WORK TO COMPLETE =>
Would you return the complete listing below word for word?

DATA LINES =>
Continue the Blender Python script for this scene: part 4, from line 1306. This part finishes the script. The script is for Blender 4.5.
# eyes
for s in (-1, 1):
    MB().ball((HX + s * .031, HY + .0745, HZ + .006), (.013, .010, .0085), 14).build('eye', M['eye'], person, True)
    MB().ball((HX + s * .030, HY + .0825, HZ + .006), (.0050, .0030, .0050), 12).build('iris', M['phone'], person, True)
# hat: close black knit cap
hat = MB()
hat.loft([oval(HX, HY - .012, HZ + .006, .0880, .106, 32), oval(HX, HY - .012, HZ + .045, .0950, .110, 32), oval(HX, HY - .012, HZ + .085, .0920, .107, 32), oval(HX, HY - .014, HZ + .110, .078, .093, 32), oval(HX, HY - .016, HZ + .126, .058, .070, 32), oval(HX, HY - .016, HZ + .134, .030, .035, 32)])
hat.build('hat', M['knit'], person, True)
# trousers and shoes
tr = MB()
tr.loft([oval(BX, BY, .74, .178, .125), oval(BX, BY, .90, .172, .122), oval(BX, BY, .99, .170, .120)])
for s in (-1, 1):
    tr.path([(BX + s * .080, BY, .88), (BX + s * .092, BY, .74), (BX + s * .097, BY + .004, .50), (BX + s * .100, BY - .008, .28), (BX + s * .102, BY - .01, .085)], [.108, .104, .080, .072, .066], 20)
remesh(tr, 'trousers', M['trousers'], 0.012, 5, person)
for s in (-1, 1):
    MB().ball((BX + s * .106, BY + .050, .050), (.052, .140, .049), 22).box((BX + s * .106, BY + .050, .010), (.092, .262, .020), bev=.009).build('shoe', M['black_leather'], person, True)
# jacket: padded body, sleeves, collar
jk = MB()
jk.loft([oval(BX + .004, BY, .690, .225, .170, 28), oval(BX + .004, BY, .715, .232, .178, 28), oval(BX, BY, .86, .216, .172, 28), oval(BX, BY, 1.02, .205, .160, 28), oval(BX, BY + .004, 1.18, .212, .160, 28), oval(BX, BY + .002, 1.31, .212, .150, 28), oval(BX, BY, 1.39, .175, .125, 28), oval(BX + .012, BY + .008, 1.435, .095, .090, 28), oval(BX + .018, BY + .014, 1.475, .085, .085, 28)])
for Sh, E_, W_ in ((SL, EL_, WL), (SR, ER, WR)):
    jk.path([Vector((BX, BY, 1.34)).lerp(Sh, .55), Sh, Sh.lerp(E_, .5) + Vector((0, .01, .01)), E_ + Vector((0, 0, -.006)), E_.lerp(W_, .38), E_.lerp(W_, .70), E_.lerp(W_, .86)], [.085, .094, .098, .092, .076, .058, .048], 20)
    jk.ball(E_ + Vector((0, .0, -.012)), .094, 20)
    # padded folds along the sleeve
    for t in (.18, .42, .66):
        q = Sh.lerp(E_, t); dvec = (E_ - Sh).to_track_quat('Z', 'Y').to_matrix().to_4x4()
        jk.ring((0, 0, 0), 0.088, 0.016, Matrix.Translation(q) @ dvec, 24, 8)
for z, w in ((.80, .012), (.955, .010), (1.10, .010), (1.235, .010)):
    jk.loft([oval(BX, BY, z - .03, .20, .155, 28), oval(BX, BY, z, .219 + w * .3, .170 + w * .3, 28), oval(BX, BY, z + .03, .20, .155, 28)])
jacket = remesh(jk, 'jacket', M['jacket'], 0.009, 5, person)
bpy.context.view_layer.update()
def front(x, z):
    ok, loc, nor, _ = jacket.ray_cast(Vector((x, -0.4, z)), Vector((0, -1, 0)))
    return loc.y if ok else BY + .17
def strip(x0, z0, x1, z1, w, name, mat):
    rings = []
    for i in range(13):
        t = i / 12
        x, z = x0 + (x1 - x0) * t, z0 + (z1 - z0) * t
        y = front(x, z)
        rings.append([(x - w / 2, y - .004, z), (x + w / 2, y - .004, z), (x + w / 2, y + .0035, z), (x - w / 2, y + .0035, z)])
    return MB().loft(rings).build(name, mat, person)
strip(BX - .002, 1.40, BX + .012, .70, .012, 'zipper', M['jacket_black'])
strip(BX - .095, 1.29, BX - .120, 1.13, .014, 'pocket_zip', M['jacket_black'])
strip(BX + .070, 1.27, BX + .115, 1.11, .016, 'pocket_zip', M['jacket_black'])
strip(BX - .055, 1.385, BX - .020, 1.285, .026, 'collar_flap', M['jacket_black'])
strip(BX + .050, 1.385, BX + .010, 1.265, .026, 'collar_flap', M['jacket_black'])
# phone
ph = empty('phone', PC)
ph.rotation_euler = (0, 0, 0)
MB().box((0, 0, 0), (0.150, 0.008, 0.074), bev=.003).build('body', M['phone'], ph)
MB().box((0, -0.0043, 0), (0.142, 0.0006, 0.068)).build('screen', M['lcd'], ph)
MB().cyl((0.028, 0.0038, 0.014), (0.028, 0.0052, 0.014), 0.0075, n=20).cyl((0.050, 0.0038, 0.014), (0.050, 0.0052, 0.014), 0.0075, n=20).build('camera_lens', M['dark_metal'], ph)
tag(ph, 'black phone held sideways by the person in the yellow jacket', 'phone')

RESPONSE TO THIS TASK =>
Continue the Blender Python script for this scene: part 4, from line 1306. This part finishes the script. The script is for Blender 4.5.
# eyes
for s in (-1, 1):
    MB().ball((HX + s * .031, HY + .0745, HZ + .006), (.013, .010, .0085), 14).build('eye', M['eye'], person, True)
    MB().ball((HX + s * .030, HY + .0825, HZ + .006), (.0050, .0030, .0050), 12).build('iris', M['phone'], person, True)
# hat: close black knit cap
hat = MB()
hat.loft([oval(HX, HY - .012, HZ + .006, .0880, .106, 32), oval(HX, HY - .012, HZ + .045, .0950, .110, 32), oval(HX, HY - .012, HZ + .085, .0920, .107, 32), oval(HX, HY - .014, HZ + .110, .078, .093, 32), oval(HX, HY - .016, HZ + .126, .058, .070, 32), oval(HX, HY - .016, HZ + .134, .030, .035, 32)])
hat.build('hat', M['knit'], person, True)
# trousers and shoes
tr = MB()
tr.loft([oval(BX, BY, .74, .178, .125), oval(BX, BY, .90, .172, .122), oval(BX, BY, .99, .170, .120)])
for s in (-1, 1):
    tr.path([(BX + s * .080, BY, .88), (BX + s * .092, BY, .74), (BX + s * .097, BY + .004, .50), (BX + s * .100, BY - .008, .28), (BX + s * .102, BY - .01, .085)], [.108, .104, .080, .072, .066], 20)
remesh(tr, 'trousers', M['trousers'], 0.012, 5, person)
for s in (-1, 1):
    MB().ball((BX + s * .106, BY + .050, .050), (.052, .140, .049), 22).box((BX + s * .106, BY + .050, .010), (.092, .262, .020), bev=.009).build('shoe', M['black_leather'], person, True)
# jacket: padded body, sleeves, collar
jk = MB()
jk.loft([oval(BX + .004, BY, .690, .225, .170, 28), oval(BX + .004, BY, .715, .232, .178, 28), oval(BX, BY, .86, .216, .172, 28), oval(BX, BY, 1.02, .205, .160, 28), oval(BX, BY + .004, 1.18, .212, .160, 28), oval(BX, BY + .002, 1.31, .212, .150, 28), oval(BX, BY, 1.39, .175, .125, 28), oval(BX + .012, BY + .008, 1.435, .095, .090, 28), oval(BX + .018, BY + .014, 1.475, .085, .085, 28)])
for Sh, E_, W_ in ((SL, EL_, WL), (SR, ER, WR)):
    jk.path([Vector((BX, BY, 1.34)).lerp(Sh, .55), Sh, Sh.lerp(E_, .5) + Vector((0, .01, .01)), E_ + Vector((0, 0, -.006)), E_.lerp(W_, .38), E_.lerp(W_, .70), E_.lerp(W_, .86)], [.085, .094, .098, .092, .076, .058, .048], 20)
    jk.ball(E_ + Vector((0, .0, -.012)), .094, 20)
    # padded folds along the sleeve
    for t in (.18, .42, .66):
        q = Sh.lerp(E_, t); dvec = (E_ - Sh).to_track_quat('Z', 'Y').to_matrix().to_4x4()
        jk.ring((0, 0, 0), 0.088, 0.016, Matrix.Translation(q) @ dvec, 24, 8)
for z, w in ((.80, .012), (.955, .010), (1.10, .010), (1.235, .010)):
    jk.loft([oval(BX, BY, z - .03, .20, .155, 28), oval(BX, BY, z, .219 + w * .3, .170 + w * .3, 28), oval(BX, BY, z + .03, .20, .155, 28)])
jacket = remesh(jk, 'jacket', M['jacket'], 0.009, 5, person)
bpy.context.view_layer.update()
def front(x, z):
    ok, loc, nor, _ = jacket.ray_cast(Vector((x, -0.4, z)), Vector((0, -1, 0)))
    return loc.y if ok else BY + .17
def strip(x0, z0, x1, z1, w, name, mat):
    rings = []
    for i in range(13):
        t = i / 12
        x, z = x0 + (x1 - x0) * t, z0 + (z1 - z0) * t
        y = front(x, z)
        rings.append([(x - w / 2, y - .004, z), (x + w / 2, y - .004, z), (x + w / 2, y + .0035, z), (x - w / 2, y + .0035, z)])
    return MB().loft(rings).build(name, mat, person)
strip(BX - .002, 1.40, BX + .012, .70, .012, 'zipper', M['jacket_black'])
strip(BX - .095, 1.29, BX - .120, 1.13, .014, 'pocket_zip', M['jacket_black'])
strip(BX + .070, 1.27, BX + .115, 1.11, .016, 'pocket_zip', M['jacket_black'])
strip(BX - .055, 1.385, BX - .020, 1.285, .026, 'collar_flap', M['jacket_black'])
strip(BX + .050, 1.385, BX + .010, 1.265, .026, 'collar_flap', M['jacket_black'])
# phone
ph = empty('phone', PC)
ph.rotation_euler = (0, 0, 0)
MB().box((0, 0, 0), (0.150, 0.008, 0.074), bev=.003).build('body', M['phone'], ph)
MB().box((0, -0.0043, 0), (0.142, 0.0006, 0.068)).build('screen', M['lcd'], ph)
MB().cyl((0.028, 0.0038, 0.014), (0.028, 0.0052, 0.014), 0.0075, n=20).cyl((0.050, 0.0038, 0.014), (0.050, 0.0052, 0.014), 0.0075, n=20).build('camera_lens', M['dark_metal'], ph)
tag(ph, 'black phone held sideways by the person in the yellow jacket', 'phone')